Os gritos de “fora galinhas verdes” demonstravam que havia setores resistentes. Os membros da FUA e o PCB estavam todos organizados nos arredores, prontos para dissolver à força a manifestação integralista.
Alguns enfrentamentos menores ocorreram nesse momento, ainda sem muita gravidade. Os integralistas tomaram as escadarias da Catedral da Sé, quando repentinamente uma rajada de metralhadora se faz sentir. Até hoje não se sabe quem disparou, mas um dos tiros atinge Mario Pedrosa, que consegue ser retirado da batalha por Fúlvio Abramo.
Tomba morto o jovem comunista Décio de Oliveira. A partir de então, os distintos grupos que estavam espalhados pela região entram em enfrentamento direto com os integralistas.
“Anauê!”, saudavam-se os integralistas, repetindo a interjeição indígena que, segundo traduziam, significava “Você é meu irmão!”, referência à “grande família dos camisas verdes”. Mal a metralhadora silenciou, ouviram-se novos tiros.
Os contra-manifestantes tentavam tomar a praça à força e, mesmo debaixo do fogo aberto, proferiram discursos e gritaram palavras de ordem contra os adversários: “Anauê, Anauê, prepara as pernas pra correr”! Ao final do dia, de acordo com o relato de Fúlvio Abramo, se podiam ver as camisas verdes dos integralistas espalhadas pela Praça da Sé. Plínio Salgado, que não saiu da sede da Ação Integralista, recebeu a notícia da debandada.

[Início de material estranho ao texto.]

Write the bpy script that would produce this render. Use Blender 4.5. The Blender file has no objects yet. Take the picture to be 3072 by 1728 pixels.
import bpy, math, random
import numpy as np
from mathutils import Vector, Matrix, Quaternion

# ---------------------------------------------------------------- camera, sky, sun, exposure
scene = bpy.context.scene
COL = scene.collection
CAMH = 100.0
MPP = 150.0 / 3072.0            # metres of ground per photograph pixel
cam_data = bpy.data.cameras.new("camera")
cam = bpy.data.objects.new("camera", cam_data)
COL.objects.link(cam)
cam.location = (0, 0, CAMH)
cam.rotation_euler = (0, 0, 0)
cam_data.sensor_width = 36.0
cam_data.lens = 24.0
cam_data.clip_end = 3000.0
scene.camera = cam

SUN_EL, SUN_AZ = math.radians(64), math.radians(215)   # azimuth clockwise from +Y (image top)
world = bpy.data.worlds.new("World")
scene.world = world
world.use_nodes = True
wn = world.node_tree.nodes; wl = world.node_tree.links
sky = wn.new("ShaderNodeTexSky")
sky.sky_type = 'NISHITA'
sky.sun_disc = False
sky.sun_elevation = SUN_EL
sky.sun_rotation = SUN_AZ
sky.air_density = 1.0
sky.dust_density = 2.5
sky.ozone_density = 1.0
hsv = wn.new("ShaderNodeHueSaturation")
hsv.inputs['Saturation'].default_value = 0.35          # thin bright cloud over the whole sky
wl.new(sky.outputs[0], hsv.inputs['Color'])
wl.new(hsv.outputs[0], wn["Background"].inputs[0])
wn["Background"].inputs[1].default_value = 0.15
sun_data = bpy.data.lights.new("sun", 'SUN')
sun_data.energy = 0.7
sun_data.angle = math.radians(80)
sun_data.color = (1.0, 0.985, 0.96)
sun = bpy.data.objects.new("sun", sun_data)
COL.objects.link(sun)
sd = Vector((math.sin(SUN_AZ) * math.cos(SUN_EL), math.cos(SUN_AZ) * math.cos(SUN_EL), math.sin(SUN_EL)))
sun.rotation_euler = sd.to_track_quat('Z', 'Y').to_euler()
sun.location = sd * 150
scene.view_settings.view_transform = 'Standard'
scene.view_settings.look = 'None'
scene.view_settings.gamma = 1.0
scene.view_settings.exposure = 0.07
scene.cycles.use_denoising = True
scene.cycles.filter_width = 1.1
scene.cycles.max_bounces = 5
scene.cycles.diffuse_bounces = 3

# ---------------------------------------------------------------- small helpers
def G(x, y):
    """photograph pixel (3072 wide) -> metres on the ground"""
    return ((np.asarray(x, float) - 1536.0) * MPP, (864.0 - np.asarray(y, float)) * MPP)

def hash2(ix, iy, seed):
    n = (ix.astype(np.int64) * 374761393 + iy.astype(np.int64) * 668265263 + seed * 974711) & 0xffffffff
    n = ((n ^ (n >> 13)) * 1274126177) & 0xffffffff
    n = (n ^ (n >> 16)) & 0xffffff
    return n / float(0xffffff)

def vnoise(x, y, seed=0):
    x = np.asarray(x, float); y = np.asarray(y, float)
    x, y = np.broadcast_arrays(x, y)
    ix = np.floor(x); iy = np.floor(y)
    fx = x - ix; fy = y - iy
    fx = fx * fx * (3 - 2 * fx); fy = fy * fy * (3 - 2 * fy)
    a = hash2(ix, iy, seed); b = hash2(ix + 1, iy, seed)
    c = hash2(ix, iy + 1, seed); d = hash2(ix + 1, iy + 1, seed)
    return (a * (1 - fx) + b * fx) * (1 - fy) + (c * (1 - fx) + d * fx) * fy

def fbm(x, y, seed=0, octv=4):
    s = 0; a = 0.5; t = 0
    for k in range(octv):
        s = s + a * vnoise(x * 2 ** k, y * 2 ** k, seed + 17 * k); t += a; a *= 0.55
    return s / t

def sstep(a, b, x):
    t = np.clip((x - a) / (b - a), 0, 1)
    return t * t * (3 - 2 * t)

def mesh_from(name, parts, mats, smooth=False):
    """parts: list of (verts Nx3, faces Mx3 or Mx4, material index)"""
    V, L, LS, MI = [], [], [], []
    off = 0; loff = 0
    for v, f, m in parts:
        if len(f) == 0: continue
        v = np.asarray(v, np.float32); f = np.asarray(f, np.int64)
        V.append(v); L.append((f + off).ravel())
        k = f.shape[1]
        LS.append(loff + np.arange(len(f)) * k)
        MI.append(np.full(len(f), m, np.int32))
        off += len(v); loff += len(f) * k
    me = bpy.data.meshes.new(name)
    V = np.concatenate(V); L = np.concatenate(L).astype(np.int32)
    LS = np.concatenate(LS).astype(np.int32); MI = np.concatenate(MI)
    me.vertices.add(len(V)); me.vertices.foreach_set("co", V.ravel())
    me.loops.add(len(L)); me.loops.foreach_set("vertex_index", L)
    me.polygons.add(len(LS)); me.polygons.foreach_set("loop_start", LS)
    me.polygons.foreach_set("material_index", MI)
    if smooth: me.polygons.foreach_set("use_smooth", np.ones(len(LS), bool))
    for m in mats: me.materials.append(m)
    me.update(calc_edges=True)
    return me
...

A coragem e o firme convencimento levaram a FUA à vitória. Apavorados, os integralistas não tinham outra saída a não ser debandar. O enfrentamento entrou para a história como a Batalha da Praça da Sé ou a Revoada dos Galinhas Verdes.
A força pública teve um saldo de seis agentes mortos e vários feridos. Quanto aos integralistas, não se tem o número preciso. O grosso do contingente integralista saiu em disparada da praça, abandonando seus uniformes verdes por vários pontos da cidade, daí o nome Revoada dos Galinhas Verdes.
Uma testemunha da época assim descreveu a cena: “despiam as camisas mesmo correndo. Naquela capital do inferno em que se transformara a Praça da Sé, desabusada e corajosamente, rindo, um antifascista, Vitalino, carroceiro, dono de um ferro-velho, divertia-se, ajudando-os a despi-las. Tempos depois, vangloriava-se de possuir como recordação em sua casa mais de uma dúzia delas, guardadas como troféus de um momento histórico”.
Diante desta fuga desorganizada, o humorista comunista Barão de Itararé ironizou na capa do jornal do dia seguinte: “Um integralista não corre, voa”. Fizeram até uma marchinha, “Galinha Verde”, de autoria de José Gonçalves e André Gargalhada, interpretada pela cantora Marilu:
"Galinha verde não me entra no poleiro!"
Diz o meu galo, que é o dono do terreiro
O papagaio já me pede: "Por favor
Me leva ao tintureiro, que eu quero mudar de cor"!
De manhã cedo, quando eu chego no quintal
Até tenho medo, é um barulho infernal!
Meu papagaio, comprei lá na Pavuna,
Mas o galo cisma que ele é quinta-coluna!
Ao inicio da noite, a praça já estava totalmente deserta e o que seria um momento de apoteose do fascismo no Brasil, significou o início de sua derrocada. A ideia da contramanifestação alcançou seu êxito, qual seja, dissolver a manifestação integralista.
E assim os antifascistas ganharam a batalha das ruas. Por causa deste desfecho, tal ato foi um dos grandes responsáveis pela desarticulação da Ação Integralista Brasileira, que a partir deste episódio começou a perder força em todo país, culminado com o seu fechamento, após a instauração do Estado Novo por Getúlio Vargas.
O fato de um acontecimento tão memorável como esse não ter quase nenhum destaque na História do Brasil, nem mesmo por parte da esquerda, pode ser explicável pelo destino político de seus integrantes. A LCI praticamente deixou de existir sob os ataques do Estado Novo e os outros agrupamentos também se dispersaram. Passado esse momento, já no inicio de 1935, o PCB lançou a ANL, que põe um ponto final na FUA, pelo seu esvaziamento.
Mas, como nas palavras de Mário Pedrosa, o 7 de outubro de 1934 foi um dia memorável para a classe trabalhadora brasileira e deve ser comemorado e rememorado para que tenhamos em mente que as nossas divergências são importantes, no entanto, em determinadas conjunturas, é necessária a mais ampla unidade dos trabalhadores contra os seus inimigos.